- REQUIREMENT -
Retype word for word the lines lying between the line containing "Continue the Blender Python script for this scene: part 3, from" and the line containing "tag(cl, 'pale cloth", together with those two lines themselves, and nothing besides.

Entries taken from a collection
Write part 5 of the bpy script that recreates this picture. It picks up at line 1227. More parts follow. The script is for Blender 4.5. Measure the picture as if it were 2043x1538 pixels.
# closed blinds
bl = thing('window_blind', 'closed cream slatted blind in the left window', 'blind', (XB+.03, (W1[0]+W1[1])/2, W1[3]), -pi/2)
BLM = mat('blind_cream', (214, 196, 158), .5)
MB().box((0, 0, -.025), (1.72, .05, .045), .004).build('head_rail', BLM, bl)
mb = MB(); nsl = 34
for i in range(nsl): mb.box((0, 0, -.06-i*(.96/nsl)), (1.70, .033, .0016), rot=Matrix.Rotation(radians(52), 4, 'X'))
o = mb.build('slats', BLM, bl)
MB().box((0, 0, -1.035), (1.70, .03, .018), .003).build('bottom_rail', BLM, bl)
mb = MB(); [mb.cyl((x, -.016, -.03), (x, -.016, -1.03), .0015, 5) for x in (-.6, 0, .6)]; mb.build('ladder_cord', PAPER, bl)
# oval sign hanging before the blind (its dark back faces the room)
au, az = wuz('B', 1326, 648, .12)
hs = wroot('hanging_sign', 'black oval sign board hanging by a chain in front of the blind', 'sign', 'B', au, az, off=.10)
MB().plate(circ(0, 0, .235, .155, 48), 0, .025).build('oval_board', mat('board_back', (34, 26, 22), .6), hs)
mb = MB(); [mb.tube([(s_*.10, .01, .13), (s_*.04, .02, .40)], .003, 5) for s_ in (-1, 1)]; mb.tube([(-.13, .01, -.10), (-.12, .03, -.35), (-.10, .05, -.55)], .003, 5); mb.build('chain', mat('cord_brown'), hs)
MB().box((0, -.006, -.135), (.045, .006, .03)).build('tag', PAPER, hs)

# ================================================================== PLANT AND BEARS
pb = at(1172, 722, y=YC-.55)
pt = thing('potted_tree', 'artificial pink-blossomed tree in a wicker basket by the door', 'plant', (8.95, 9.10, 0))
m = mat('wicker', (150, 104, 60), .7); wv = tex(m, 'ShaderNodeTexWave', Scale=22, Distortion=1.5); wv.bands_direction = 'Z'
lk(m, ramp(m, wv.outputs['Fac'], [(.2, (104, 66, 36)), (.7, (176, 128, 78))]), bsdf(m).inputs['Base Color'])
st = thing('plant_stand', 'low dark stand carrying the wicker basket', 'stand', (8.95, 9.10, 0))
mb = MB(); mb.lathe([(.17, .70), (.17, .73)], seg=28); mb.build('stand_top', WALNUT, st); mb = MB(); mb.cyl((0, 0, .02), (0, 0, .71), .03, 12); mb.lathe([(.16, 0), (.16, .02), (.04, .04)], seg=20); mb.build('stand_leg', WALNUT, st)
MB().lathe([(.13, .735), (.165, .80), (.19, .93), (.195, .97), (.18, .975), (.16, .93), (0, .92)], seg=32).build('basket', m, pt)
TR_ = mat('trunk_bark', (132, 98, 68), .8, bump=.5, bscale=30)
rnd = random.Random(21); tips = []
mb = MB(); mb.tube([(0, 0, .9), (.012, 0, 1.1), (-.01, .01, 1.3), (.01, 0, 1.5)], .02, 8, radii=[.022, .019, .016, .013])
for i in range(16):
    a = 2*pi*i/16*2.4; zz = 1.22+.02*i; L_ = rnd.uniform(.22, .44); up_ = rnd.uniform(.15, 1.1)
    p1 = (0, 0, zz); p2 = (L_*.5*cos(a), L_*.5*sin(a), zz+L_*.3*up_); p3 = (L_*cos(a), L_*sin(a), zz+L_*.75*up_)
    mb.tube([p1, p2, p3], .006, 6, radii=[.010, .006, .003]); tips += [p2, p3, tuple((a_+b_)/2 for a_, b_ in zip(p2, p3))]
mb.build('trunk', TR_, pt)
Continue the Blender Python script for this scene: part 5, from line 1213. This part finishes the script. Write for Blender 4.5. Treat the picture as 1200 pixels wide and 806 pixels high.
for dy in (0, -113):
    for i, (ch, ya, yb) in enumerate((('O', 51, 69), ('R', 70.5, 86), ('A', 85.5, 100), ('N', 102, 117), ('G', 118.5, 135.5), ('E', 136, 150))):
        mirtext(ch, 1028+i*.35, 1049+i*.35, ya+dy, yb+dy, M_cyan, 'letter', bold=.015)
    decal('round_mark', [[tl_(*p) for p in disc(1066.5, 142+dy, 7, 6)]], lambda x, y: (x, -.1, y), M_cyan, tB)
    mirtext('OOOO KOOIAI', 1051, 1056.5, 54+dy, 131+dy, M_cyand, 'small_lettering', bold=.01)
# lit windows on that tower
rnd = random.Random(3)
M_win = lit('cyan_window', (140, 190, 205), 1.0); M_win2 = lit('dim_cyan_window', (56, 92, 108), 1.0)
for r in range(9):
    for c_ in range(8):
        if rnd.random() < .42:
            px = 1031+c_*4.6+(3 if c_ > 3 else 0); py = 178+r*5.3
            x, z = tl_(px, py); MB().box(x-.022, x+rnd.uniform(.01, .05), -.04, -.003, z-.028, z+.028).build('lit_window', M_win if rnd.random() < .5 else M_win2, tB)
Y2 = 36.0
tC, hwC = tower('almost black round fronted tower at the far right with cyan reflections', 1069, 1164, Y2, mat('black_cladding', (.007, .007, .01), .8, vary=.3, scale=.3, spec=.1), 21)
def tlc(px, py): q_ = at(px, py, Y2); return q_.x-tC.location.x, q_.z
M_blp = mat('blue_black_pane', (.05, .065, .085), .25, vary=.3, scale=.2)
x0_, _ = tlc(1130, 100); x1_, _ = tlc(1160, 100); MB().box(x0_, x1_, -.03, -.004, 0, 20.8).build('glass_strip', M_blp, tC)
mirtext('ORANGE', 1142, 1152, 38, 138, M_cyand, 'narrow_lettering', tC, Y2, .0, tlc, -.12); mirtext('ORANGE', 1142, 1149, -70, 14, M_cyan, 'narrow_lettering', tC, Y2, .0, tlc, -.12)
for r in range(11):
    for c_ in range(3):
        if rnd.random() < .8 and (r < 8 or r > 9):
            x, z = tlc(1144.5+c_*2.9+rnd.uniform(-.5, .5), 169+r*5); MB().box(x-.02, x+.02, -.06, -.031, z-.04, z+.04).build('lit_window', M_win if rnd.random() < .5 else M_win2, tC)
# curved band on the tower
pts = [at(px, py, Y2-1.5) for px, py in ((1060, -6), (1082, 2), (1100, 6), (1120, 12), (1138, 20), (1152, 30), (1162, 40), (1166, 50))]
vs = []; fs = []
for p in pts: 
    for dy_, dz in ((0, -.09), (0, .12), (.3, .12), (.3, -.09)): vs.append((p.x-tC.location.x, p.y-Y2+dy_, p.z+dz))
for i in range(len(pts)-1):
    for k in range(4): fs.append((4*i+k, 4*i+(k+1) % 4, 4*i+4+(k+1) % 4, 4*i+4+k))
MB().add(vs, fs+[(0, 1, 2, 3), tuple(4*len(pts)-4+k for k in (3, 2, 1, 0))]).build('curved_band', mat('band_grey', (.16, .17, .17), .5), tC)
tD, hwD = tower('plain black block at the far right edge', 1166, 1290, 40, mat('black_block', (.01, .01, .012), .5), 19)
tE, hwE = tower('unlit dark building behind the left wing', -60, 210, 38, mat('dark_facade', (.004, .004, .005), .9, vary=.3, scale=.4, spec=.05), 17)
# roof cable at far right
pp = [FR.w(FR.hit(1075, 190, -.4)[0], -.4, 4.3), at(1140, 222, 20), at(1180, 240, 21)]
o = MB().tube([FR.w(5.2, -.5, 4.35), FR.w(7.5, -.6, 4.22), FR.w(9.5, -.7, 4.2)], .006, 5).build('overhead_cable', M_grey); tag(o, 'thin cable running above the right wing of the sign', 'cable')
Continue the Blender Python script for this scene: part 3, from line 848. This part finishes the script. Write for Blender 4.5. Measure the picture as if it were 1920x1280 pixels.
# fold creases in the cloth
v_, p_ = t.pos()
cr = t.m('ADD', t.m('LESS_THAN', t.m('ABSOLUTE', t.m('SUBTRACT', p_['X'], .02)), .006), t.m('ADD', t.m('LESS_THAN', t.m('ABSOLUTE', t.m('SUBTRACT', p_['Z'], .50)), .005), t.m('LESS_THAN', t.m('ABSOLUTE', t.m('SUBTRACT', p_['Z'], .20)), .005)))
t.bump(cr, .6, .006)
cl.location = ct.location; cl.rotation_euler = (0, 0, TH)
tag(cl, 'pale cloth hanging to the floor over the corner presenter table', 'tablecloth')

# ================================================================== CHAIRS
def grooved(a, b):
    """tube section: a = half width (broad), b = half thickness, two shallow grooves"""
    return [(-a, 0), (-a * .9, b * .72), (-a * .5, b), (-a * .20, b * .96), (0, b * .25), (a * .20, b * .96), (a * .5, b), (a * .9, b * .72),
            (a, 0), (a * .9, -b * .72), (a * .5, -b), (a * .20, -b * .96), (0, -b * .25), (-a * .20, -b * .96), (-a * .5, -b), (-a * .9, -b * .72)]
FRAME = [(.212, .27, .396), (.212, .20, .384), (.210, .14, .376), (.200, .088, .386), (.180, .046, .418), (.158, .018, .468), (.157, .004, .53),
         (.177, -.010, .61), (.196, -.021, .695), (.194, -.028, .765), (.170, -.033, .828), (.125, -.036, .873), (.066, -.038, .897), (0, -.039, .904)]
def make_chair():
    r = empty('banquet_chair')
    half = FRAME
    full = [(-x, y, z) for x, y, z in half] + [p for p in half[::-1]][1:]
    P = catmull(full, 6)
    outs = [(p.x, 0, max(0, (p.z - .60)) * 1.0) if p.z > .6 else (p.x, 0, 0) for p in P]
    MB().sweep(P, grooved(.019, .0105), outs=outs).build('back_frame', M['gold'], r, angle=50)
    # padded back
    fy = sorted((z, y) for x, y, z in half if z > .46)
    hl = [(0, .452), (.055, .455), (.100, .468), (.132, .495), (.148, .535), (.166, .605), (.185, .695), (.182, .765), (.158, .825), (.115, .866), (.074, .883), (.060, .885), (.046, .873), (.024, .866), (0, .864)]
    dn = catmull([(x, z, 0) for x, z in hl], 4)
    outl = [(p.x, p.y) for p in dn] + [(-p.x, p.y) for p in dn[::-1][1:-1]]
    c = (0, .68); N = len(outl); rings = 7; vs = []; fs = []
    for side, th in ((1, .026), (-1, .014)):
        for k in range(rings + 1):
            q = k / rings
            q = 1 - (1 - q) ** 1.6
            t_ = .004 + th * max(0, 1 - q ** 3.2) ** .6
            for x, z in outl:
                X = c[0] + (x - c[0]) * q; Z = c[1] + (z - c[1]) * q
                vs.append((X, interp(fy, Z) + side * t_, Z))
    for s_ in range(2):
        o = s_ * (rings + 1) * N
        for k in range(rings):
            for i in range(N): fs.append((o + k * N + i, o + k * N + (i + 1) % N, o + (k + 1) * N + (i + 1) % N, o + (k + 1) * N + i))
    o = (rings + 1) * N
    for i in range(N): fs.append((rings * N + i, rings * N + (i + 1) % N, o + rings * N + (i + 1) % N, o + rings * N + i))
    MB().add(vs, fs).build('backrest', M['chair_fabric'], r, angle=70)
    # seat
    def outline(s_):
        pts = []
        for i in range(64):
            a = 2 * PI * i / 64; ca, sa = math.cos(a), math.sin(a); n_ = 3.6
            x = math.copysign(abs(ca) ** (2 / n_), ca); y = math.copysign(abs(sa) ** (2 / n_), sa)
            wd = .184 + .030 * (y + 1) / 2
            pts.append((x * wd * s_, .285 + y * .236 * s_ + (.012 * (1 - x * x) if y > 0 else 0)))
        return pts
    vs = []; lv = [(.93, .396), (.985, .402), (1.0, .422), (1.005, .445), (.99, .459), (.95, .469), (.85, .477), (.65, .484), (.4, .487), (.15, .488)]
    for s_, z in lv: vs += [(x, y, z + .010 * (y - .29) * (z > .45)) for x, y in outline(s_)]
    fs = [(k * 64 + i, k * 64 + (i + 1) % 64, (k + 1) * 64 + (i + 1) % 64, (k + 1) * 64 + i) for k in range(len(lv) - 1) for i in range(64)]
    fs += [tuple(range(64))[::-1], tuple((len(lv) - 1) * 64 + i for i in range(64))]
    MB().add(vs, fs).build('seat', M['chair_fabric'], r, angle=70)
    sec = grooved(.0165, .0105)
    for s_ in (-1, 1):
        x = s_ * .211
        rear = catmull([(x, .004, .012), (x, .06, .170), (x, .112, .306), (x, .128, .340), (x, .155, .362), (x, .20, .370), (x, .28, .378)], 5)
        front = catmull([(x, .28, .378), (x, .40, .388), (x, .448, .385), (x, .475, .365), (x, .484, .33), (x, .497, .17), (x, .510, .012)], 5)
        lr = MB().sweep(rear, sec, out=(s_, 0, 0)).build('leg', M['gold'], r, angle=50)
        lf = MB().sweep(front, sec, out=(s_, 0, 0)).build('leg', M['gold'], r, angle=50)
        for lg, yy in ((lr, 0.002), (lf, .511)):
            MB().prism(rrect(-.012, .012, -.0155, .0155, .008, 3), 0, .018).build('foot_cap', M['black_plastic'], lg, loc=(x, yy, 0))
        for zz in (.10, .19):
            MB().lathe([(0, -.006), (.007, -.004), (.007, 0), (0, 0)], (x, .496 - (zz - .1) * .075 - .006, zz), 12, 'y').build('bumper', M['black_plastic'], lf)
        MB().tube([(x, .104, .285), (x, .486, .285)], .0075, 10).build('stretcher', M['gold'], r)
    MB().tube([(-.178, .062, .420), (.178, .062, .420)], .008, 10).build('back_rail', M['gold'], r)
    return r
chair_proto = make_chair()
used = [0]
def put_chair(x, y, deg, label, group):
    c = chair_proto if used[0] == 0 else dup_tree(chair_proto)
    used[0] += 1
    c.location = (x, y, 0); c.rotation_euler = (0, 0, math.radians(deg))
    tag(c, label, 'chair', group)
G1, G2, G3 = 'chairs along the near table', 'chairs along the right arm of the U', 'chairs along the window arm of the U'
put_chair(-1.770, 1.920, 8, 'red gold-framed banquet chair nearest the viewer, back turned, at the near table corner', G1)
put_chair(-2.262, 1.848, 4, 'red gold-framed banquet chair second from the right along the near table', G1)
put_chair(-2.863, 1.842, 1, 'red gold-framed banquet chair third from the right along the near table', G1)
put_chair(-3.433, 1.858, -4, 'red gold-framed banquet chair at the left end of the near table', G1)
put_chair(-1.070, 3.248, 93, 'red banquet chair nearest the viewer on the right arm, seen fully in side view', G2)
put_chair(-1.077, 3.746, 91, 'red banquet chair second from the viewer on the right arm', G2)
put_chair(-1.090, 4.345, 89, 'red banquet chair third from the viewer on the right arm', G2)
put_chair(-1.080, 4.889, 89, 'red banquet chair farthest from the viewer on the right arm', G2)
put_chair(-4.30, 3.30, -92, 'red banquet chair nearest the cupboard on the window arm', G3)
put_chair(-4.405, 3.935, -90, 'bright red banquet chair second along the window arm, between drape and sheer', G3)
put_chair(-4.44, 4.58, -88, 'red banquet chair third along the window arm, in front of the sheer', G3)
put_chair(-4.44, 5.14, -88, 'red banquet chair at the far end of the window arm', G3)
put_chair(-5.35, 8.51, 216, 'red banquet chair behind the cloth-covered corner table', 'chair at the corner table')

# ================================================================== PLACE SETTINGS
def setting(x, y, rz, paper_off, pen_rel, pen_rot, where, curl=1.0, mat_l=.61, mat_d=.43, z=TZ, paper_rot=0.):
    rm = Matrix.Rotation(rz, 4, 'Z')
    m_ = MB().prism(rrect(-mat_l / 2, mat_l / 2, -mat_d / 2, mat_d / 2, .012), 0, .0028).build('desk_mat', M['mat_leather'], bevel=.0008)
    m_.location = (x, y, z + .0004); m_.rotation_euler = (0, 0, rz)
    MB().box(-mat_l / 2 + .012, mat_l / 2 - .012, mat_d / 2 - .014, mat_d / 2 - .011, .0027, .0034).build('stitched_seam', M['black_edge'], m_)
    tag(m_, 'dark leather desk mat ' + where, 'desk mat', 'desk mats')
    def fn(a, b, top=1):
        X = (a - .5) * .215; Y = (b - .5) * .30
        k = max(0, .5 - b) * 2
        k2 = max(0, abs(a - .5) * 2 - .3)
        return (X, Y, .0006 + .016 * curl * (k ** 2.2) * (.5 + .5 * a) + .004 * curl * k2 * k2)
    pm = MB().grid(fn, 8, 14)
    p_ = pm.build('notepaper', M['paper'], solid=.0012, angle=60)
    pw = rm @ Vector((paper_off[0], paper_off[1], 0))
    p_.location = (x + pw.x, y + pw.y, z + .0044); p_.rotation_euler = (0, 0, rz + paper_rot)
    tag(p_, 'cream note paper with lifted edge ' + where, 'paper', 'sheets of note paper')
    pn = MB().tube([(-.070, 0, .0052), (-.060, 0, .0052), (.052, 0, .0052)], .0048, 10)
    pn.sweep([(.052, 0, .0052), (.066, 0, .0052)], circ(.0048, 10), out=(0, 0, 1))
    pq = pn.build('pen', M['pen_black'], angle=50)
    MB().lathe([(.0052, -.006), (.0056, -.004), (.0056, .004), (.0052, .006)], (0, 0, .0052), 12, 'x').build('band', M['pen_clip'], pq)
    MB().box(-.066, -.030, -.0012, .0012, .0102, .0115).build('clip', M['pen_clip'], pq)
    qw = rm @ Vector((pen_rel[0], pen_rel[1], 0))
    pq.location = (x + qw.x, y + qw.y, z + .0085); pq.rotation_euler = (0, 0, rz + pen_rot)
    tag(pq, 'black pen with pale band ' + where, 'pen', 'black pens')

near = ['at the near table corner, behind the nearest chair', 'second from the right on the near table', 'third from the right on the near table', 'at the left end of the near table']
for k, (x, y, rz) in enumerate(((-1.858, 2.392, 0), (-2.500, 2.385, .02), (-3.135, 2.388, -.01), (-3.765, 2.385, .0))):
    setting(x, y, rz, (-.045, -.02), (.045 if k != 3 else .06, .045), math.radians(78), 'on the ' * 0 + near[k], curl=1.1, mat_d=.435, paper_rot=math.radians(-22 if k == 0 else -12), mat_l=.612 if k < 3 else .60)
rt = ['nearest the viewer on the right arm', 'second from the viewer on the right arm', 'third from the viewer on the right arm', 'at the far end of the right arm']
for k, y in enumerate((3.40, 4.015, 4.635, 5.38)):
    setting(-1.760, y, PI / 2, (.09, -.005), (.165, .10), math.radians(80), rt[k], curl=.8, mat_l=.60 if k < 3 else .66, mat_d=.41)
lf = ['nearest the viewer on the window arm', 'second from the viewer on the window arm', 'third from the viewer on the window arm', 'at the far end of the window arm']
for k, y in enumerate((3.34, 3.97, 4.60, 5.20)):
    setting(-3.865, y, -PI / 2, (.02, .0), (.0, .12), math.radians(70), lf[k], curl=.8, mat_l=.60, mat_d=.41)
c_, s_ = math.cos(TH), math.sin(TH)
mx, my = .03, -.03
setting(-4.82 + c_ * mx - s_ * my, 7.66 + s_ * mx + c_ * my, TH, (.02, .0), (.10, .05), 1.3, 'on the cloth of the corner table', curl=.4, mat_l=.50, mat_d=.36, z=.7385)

- TASK ANSWER -
Continue the Blender Python script for this scene: part 3, from line 848. This part finishes the script. Write for Blender 4.5. Measure the picture as if it were 1920x1280 pixels.
# fold creases in the cloth
v_, p_ = t.pos()
cr = t.m('ADD', t.m('LESS_THAN', t.m('ABSOLUTE', t.m('SUBTRACT', p_['X'], .02)), .006), t.m('ADD', t.m('LESS_THAN', t.m('ABSOLUTE', t.m('SUBTRACT', p_['Z'], .50)), .005), t.m('LESS_THAN', t.m('ABSOLUTE', t.m('SUBTRACT', p_['Z'], .20)), .005)))
t.bump(cr, .6, .006)
cl.location = ct.location; cl.rotation_euler = (0, 0, TH)
tag(cl, 'pale cloth hanging to the floor over the corner presenter table', 'tablecloth')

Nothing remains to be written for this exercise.